Raw records start

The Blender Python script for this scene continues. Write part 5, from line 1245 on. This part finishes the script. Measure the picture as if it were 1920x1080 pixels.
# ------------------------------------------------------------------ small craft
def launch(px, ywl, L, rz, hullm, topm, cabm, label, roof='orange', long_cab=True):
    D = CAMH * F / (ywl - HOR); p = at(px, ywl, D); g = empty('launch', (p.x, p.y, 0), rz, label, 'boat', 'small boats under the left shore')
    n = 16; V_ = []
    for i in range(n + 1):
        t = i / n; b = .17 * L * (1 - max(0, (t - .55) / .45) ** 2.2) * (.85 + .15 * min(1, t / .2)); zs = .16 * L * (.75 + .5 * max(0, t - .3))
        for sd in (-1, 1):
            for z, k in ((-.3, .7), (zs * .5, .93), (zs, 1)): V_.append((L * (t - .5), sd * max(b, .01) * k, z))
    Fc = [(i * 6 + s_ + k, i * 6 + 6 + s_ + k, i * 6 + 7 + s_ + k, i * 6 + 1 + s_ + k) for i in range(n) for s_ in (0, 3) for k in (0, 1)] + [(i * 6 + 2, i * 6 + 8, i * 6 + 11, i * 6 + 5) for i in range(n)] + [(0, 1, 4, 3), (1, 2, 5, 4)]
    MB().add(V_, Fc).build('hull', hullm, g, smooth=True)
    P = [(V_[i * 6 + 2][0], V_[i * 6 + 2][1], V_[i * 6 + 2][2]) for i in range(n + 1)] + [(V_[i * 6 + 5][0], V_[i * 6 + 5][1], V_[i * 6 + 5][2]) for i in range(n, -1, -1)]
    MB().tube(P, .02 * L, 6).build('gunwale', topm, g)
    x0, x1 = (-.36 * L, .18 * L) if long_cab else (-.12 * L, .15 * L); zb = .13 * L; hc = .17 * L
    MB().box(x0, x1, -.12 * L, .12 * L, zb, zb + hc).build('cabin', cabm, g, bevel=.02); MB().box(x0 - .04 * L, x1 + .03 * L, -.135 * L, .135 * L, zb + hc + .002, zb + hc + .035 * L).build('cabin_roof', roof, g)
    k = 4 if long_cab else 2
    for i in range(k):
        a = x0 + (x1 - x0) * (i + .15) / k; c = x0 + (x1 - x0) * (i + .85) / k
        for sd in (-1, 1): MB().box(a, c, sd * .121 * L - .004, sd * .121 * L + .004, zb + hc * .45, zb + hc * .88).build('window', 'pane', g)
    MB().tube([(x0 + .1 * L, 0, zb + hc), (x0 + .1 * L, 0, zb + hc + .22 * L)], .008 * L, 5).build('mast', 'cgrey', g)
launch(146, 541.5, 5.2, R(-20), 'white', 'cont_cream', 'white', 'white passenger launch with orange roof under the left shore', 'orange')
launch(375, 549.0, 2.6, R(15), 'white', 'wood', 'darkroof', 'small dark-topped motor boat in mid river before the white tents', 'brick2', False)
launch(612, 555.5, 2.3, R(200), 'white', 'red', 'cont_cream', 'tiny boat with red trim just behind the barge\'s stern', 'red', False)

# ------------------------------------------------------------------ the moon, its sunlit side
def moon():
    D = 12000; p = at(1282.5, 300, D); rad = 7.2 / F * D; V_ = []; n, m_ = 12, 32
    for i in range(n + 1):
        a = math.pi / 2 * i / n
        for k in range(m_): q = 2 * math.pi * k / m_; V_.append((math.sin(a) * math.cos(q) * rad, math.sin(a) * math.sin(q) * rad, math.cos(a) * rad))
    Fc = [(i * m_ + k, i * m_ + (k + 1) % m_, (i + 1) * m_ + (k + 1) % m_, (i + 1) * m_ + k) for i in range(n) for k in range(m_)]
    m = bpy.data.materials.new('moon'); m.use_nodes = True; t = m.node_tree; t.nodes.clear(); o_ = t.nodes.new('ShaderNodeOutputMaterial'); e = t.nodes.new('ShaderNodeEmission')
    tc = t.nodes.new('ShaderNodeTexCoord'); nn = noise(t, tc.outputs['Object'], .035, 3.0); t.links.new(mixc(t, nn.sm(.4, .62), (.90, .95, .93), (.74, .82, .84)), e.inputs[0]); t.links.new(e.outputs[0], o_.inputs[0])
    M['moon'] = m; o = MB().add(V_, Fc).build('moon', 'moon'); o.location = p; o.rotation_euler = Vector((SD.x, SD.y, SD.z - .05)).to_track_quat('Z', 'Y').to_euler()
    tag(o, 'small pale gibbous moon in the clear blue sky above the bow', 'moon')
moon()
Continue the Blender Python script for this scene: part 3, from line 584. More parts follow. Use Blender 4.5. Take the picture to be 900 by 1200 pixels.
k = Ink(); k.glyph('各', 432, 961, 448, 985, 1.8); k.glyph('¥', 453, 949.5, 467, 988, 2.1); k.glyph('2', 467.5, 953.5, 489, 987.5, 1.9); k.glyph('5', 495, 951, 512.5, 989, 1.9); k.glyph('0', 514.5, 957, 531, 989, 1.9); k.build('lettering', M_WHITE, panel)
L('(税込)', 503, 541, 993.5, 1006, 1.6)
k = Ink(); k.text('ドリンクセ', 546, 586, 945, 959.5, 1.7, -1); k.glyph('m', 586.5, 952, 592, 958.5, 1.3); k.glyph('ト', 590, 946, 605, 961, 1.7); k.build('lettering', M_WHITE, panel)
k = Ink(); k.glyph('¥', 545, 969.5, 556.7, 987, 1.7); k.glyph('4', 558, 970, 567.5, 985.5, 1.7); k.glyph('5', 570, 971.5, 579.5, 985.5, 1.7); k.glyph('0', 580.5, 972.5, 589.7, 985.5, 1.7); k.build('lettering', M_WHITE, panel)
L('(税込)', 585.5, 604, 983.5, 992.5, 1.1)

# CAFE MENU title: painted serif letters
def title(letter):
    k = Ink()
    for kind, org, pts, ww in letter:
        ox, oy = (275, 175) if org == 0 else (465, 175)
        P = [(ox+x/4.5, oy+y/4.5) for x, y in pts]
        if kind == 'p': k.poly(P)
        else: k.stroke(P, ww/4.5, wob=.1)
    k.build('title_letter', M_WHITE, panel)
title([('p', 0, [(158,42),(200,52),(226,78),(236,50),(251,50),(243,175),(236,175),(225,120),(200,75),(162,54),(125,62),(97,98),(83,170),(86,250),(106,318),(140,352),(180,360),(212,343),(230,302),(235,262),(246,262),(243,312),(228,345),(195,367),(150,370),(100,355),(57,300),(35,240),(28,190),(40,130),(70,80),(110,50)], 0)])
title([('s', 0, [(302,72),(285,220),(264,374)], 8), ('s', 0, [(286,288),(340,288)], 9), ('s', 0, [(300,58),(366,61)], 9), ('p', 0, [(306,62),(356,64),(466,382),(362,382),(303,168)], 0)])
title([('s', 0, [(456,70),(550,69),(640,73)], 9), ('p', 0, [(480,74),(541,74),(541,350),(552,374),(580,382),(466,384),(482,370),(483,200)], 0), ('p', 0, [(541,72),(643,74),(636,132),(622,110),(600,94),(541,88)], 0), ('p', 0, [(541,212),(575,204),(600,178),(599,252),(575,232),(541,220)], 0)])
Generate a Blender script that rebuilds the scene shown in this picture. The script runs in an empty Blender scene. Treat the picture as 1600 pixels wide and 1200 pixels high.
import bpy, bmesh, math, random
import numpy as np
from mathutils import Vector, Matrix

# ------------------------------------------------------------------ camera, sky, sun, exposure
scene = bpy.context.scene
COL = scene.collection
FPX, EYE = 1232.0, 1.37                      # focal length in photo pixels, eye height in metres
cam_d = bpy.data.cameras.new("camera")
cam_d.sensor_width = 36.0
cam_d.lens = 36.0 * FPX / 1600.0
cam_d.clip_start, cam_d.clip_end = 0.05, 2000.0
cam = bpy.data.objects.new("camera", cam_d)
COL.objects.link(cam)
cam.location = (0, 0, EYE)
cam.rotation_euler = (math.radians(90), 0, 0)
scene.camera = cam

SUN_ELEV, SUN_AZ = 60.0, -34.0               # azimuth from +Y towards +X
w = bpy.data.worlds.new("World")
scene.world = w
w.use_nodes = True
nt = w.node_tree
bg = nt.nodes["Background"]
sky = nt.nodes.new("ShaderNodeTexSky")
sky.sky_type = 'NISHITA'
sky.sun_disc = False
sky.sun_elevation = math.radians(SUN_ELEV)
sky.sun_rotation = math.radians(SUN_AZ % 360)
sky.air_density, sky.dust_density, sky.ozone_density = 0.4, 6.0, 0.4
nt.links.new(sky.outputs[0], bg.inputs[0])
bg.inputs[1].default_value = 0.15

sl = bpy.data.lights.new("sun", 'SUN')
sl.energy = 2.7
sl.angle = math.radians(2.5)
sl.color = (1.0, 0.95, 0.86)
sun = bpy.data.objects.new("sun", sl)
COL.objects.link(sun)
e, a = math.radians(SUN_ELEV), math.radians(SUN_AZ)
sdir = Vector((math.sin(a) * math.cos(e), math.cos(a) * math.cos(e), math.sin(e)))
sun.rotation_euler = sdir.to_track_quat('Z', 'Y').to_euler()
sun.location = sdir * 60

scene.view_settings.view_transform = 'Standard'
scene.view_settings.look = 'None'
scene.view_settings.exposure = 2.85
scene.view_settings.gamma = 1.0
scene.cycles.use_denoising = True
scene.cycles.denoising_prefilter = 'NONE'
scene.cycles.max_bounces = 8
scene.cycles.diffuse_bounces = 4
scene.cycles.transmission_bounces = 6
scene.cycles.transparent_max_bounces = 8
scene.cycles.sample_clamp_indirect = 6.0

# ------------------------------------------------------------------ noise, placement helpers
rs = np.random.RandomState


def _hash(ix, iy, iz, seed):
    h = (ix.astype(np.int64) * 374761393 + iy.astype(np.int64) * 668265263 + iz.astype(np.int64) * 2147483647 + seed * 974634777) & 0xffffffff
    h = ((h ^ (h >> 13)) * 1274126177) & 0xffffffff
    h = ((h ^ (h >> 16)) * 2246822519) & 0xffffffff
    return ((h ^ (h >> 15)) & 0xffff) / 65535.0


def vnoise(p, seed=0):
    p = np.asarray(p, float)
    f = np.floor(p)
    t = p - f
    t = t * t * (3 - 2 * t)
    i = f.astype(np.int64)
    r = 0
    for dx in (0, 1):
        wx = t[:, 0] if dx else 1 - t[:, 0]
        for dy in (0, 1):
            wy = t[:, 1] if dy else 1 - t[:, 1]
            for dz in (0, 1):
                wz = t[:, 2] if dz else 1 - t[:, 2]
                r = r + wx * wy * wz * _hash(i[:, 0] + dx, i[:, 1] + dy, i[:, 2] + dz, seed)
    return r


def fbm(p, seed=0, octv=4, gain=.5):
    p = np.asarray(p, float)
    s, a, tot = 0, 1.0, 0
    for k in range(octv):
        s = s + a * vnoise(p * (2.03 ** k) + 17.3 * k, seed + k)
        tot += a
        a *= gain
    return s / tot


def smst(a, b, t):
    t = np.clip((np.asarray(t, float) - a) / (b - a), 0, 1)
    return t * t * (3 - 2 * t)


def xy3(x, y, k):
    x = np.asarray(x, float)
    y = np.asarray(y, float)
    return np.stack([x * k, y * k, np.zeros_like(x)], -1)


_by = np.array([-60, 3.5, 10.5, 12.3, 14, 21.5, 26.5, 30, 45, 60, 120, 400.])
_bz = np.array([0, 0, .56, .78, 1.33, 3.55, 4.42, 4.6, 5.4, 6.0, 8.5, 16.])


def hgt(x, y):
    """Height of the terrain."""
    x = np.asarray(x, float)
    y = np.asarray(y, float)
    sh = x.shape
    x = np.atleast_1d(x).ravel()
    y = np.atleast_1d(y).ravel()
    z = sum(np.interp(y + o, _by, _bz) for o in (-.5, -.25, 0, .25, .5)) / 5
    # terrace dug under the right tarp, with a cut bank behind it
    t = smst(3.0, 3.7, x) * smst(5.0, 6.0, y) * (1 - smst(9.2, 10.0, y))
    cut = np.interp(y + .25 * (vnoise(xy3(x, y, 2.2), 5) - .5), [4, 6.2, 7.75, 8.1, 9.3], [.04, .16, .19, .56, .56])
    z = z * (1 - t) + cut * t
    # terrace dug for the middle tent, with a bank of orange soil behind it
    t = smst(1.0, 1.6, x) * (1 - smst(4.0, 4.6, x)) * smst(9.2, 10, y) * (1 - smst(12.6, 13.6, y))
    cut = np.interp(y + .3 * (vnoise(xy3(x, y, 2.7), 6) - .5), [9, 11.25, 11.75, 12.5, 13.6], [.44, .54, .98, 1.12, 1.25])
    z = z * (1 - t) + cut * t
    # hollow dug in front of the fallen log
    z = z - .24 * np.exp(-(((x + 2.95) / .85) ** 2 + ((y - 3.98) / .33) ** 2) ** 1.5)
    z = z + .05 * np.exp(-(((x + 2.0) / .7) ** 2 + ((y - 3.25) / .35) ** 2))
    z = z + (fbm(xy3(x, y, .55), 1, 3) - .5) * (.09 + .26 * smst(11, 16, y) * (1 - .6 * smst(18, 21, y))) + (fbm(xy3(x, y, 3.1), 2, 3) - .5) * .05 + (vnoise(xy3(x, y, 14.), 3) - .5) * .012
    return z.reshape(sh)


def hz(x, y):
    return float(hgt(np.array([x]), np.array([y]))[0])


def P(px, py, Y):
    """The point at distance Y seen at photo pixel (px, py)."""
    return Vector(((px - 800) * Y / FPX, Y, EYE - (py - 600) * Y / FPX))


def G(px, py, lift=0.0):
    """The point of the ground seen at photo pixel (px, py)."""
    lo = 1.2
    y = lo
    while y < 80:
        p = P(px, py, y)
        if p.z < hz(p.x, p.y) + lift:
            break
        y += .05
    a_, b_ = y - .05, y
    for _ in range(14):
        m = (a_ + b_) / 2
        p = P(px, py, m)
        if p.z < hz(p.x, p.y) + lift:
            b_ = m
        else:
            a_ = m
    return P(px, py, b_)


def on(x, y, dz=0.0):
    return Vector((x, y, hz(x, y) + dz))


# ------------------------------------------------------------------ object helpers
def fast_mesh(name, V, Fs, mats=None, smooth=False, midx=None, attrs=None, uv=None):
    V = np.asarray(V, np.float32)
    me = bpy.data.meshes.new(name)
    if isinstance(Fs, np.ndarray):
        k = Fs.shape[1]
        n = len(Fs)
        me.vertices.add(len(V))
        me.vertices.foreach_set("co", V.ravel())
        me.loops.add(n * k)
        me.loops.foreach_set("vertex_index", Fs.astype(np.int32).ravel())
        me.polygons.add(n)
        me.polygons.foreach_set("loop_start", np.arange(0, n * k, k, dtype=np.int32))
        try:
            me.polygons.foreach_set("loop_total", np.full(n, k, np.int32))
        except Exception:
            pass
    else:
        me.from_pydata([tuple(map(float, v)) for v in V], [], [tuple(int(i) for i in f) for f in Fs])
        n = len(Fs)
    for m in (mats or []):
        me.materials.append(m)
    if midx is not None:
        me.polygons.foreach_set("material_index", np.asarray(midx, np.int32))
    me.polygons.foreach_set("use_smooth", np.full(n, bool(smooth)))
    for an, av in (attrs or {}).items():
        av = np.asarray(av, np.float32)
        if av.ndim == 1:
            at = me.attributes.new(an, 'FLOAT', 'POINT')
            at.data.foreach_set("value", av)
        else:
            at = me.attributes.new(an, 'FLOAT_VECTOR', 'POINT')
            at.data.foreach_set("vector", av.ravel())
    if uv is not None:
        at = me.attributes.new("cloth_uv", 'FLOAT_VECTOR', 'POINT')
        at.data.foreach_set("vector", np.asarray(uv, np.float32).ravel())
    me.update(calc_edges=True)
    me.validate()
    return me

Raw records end

[Task details]:
Return nothing but the lines running from the line with "Generate a Blender" through the line with "scene.camera = cam", exactly as they appear.

[Complete response]:
Generate a Blender script that rebuilds the scene shown in this picture. The script runs in an empty Blender scene. Treat the picture as 1600 pixels wide and 1200 pixels high.
import bpy, bmesh, math, random
import numpy as np
from mathutils import Vector, Matrix

# ------------------------------------------------------------------ camera, sky, sun, exposure
scene = bpy.context.scene
COL = scene.collection
FPX, EYE = 1232.0, 1.37                      # focal length in photo pixels, eye height in metres
cam_d = bpy.data.cameras.new("camera")
cam_d.sensor_width = 36.0
cam_d.lens = 36.0 * FPX / 1600.0
cam_d.clip_start, cam_d.clip_end = 0.05, 2000.0
cam = bpy.data.objects.new("camera", cam_d)
COL.objects.link(cam)
cam.location = (0, 0, EYE)
cam.rotation_euler = (math.radians(90), 0, 0)
scene.camera = cam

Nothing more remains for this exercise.